Sous couvert de « fracture numérique », de réduction des inégalités d’accès aux technologies, de nombreux acteurs (états, entreprises multinationales, organisme de l’ONU) mettent en oeuvre des stratégies de diffusion. La relation entre ces acteurs sont complexes mais suivent toujours une logique capitaliste. On présente souvent les nouvelles technologies comme facteur de développement humain, sans poser la question de la pertinence des dispositifs dans leur contexte. Il semble pourtant qu’une adéquation avec des dynamiques sociales pré-existantes soit nécessaire. Le dispositif doit répondre au besoin de quelqu’un, sinon il ne sera pas utilisé, et n’aura aucune influence sur le niveau de développement.

D’un point de vue stratégique, la diffusion de TICs dans les pays en développement ne m’apparaît pas toujours pertinente. Si Cisco System voulait contribuer au développement du Burkina Faso, il ferait mieux de construire des écoles, au lieu de former les rares lettrés au métier d’administrateur réseau. D’un point de vue tactique, il apparaît évident que les dispositifs socio-techniques doivent être pensés pour un contexte donné, une certaine région, une certaine partie de la population. Actuellement, on a plutôt l’impression que des dispositifs inadaptés sont diffusés, et qu’ensuite on pointe leurs « mauvais usages ». Cela qui me semble très hypocrite.
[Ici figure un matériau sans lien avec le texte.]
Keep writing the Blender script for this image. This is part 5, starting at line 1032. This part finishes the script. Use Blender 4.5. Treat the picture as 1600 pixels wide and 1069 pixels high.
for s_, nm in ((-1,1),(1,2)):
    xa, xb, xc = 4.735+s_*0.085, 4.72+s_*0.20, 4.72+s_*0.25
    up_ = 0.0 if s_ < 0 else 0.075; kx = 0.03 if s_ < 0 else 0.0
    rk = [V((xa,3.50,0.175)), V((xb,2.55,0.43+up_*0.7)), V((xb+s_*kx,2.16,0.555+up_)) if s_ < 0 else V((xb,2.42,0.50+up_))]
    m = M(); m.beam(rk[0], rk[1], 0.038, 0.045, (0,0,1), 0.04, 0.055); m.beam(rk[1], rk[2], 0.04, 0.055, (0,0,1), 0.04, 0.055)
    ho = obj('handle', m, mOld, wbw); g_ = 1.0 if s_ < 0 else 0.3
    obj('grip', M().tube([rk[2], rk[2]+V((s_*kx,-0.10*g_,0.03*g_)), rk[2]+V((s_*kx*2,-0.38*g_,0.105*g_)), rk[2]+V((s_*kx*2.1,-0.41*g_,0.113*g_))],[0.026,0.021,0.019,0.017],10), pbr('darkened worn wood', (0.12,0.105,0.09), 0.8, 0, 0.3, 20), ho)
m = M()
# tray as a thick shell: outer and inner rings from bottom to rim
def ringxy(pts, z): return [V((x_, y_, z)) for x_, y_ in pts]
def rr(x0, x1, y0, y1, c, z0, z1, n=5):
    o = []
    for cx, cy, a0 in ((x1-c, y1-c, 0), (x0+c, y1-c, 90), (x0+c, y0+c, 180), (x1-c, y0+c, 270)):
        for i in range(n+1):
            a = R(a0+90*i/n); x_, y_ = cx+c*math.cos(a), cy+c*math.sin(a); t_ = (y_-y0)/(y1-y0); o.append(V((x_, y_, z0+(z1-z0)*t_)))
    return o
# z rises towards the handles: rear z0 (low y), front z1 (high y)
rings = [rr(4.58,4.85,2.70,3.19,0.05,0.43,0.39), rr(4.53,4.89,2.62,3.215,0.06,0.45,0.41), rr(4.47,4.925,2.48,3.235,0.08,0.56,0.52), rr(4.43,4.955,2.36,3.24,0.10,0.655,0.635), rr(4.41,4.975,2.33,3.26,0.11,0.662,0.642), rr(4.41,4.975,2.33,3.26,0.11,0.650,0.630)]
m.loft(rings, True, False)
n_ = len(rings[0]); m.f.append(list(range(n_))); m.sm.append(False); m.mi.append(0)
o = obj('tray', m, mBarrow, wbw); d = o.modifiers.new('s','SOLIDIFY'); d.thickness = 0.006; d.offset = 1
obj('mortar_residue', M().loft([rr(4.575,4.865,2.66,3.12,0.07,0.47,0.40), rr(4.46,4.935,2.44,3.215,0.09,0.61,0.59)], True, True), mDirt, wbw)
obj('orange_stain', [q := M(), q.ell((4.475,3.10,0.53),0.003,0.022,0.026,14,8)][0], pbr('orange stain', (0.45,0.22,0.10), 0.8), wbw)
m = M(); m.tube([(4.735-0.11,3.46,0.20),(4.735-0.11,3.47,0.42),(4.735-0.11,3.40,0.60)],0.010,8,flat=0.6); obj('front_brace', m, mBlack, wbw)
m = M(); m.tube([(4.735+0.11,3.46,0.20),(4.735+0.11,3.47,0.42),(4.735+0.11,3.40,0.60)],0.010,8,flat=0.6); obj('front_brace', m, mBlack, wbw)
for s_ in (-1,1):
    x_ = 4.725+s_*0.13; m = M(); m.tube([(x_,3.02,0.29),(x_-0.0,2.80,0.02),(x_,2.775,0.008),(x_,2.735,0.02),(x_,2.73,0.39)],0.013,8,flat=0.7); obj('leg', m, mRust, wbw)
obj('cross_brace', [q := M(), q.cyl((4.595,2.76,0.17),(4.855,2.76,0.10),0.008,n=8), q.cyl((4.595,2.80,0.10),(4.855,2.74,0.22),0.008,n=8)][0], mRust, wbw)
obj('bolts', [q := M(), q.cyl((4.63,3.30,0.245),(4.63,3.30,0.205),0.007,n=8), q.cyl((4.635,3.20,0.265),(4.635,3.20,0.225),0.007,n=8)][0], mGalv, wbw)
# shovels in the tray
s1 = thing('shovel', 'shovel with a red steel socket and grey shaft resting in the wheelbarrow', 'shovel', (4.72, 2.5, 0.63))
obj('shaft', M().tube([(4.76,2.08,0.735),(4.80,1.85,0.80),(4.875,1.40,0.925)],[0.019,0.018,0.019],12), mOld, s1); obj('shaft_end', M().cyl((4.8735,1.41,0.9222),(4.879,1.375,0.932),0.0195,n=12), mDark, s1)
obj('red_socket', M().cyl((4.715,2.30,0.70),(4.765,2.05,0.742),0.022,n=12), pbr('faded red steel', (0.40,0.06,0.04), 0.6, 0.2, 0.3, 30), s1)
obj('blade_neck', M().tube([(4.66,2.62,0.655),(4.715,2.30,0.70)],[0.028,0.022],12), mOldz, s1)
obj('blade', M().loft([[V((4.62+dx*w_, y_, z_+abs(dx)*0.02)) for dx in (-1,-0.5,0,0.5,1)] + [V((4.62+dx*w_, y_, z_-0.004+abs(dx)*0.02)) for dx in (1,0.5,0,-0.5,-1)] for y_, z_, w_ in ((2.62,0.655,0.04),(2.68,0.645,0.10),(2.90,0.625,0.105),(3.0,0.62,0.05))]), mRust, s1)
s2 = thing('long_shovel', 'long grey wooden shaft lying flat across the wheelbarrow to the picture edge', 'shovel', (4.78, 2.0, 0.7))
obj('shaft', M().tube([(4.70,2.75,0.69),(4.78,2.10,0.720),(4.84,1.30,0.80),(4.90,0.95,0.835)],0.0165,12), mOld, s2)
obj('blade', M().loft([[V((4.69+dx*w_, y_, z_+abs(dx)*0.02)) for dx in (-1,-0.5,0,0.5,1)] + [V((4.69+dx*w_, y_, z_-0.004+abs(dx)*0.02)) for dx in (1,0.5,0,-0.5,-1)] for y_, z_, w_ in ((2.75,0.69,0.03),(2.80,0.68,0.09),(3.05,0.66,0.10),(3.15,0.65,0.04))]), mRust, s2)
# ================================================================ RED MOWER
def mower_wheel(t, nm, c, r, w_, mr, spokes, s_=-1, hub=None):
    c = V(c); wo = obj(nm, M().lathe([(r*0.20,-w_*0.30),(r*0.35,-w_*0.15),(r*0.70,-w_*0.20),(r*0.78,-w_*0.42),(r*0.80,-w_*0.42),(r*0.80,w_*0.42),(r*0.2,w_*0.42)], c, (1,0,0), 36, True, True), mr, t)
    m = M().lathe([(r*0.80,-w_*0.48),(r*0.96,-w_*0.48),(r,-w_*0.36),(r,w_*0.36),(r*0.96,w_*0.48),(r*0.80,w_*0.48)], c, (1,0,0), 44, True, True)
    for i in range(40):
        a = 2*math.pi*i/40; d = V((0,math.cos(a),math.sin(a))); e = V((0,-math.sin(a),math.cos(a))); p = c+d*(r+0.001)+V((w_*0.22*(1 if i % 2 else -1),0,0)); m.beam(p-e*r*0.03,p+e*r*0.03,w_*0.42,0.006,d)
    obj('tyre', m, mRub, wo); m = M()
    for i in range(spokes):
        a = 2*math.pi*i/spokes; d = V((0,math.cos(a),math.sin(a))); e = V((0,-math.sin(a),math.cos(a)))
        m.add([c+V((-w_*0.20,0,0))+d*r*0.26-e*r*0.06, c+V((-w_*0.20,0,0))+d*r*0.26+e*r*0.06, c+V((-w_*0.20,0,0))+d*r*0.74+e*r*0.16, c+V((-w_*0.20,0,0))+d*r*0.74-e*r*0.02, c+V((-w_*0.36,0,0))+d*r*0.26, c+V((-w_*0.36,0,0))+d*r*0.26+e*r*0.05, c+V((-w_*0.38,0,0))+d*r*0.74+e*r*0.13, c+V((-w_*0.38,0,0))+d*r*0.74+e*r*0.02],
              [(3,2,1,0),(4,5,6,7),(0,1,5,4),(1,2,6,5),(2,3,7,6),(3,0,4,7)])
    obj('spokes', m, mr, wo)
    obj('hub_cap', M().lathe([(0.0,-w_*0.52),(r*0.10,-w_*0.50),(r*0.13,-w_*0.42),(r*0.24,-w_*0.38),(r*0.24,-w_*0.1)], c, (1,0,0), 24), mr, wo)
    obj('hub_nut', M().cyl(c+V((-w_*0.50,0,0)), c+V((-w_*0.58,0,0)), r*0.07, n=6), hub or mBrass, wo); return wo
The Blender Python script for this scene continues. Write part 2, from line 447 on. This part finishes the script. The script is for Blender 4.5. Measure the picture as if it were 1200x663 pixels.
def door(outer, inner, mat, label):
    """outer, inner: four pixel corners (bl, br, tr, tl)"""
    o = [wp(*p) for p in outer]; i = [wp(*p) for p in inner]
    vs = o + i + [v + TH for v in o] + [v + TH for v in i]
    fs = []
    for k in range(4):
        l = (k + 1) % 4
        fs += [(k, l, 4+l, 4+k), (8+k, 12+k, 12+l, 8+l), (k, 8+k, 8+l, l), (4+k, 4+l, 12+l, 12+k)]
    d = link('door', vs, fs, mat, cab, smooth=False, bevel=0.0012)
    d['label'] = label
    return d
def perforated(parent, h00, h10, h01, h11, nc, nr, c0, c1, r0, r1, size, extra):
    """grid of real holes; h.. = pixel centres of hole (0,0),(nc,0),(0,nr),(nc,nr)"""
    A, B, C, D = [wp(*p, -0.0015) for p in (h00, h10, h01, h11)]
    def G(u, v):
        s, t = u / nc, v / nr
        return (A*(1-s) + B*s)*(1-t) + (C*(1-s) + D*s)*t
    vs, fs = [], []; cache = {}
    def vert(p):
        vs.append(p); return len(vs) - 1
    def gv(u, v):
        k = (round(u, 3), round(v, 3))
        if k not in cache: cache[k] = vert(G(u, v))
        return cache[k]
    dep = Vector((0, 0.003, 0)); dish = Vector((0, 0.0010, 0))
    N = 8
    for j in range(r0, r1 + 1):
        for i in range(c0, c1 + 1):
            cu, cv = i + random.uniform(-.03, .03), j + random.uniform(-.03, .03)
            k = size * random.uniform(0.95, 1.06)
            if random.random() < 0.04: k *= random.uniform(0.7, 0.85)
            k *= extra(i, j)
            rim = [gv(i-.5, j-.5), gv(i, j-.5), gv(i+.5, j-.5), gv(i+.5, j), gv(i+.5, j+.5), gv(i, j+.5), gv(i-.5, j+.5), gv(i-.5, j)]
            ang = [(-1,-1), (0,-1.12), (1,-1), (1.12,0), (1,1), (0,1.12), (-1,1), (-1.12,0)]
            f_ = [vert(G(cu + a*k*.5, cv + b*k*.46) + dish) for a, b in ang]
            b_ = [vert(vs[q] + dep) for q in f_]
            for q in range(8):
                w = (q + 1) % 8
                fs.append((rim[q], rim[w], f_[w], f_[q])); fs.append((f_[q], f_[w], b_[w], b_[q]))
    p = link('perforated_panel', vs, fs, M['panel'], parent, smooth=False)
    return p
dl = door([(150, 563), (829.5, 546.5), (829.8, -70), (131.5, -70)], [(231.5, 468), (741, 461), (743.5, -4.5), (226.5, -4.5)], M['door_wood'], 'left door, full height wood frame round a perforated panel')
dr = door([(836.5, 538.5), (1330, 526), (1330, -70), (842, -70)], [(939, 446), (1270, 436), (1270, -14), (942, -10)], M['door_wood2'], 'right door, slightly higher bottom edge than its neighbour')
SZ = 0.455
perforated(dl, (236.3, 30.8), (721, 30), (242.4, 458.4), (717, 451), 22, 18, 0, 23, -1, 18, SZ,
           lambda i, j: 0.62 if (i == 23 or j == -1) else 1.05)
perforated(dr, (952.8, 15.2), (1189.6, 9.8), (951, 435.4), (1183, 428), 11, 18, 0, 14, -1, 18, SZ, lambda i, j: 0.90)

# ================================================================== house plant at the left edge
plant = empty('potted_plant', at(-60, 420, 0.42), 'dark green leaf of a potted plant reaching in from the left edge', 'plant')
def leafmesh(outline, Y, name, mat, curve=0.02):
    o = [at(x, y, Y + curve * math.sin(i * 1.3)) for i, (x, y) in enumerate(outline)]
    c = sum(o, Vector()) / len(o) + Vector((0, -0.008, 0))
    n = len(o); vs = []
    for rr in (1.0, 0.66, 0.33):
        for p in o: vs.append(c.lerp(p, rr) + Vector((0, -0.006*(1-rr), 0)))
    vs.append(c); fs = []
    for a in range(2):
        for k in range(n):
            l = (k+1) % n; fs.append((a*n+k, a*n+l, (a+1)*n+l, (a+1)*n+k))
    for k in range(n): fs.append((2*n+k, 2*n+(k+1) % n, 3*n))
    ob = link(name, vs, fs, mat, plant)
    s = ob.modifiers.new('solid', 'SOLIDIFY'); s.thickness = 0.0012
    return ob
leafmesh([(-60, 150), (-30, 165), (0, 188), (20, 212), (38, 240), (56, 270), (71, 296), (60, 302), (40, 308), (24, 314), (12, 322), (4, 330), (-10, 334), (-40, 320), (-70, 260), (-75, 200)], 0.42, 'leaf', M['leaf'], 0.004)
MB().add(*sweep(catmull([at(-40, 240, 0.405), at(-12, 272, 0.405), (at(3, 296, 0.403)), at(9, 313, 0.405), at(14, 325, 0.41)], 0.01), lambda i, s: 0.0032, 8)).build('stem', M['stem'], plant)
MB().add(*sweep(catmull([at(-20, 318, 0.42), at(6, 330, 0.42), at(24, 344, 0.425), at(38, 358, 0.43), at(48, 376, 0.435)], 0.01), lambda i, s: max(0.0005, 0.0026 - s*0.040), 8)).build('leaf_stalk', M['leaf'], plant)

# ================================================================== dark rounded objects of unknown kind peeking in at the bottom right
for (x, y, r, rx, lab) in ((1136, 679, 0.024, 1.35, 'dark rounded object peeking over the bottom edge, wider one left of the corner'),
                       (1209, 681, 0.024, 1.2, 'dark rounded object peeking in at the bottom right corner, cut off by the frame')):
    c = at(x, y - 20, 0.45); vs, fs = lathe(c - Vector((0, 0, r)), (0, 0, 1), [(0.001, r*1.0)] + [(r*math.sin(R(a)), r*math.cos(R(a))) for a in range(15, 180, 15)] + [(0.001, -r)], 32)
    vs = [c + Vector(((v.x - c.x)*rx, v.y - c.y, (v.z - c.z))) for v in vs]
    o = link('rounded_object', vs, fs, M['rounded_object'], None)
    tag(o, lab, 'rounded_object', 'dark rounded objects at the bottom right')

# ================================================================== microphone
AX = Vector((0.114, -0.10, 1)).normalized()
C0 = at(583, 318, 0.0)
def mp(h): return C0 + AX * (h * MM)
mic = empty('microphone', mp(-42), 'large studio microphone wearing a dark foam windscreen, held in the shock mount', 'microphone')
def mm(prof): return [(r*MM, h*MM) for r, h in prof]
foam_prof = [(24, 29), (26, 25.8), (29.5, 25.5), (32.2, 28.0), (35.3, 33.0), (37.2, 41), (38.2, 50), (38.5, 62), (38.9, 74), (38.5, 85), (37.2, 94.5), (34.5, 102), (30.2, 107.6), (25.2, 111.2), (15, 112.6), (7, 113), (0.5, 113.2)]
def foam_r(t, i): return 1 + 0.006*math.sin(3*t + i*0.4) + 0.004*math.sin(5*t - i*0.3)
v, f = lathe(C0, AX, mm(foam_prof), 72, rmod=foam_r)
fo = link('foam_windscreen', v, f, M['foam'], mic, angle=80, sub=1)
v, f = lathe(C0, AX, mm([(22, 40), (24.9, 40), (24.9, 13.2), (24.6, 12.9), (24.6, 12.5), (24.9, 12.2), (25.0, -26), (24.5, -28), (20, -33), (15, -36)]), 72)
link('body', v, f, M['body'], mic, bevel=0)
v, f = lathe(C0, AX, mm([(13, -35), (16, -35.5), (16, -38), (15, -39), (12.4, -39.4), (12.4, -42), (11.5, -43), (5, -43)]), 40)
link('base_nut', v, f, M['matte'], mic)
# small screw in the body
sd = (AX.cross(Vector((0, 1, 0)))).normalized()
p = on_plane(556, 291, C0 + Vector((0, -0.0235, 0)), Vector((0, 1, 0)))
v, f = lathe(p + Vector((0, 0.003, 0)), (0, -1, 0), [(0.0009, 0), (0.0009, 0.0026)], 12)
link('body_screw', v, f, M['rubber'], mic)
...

Il semble difficile pour un designer de se placer comme stratège dans ce genre de problématique, tant le pouvoir à contrer est puissant. Du coup, d’un point de vue tactique, on pourrait aller dans le sens de ce travail de recherche, qui préconise l’emploi de modalité orale dans l’accès à l’information, et la production de contenu en langue locale. En effet, internet est une formidable source de connaissances transmissibles oralement, par le son et vidéo, mais le mode d’accès se fait par des recherches écrite…

Pour conclure, je dirait qu’en tant que citoyen, je n’arrive pas à imaginer des projets de design qui rendent accessible internet à des analphabètes. En revanche, j’ai beaucoup plus de facilités à imaginer des projets de diffusion, à grande échelle, d’établissements scolaires.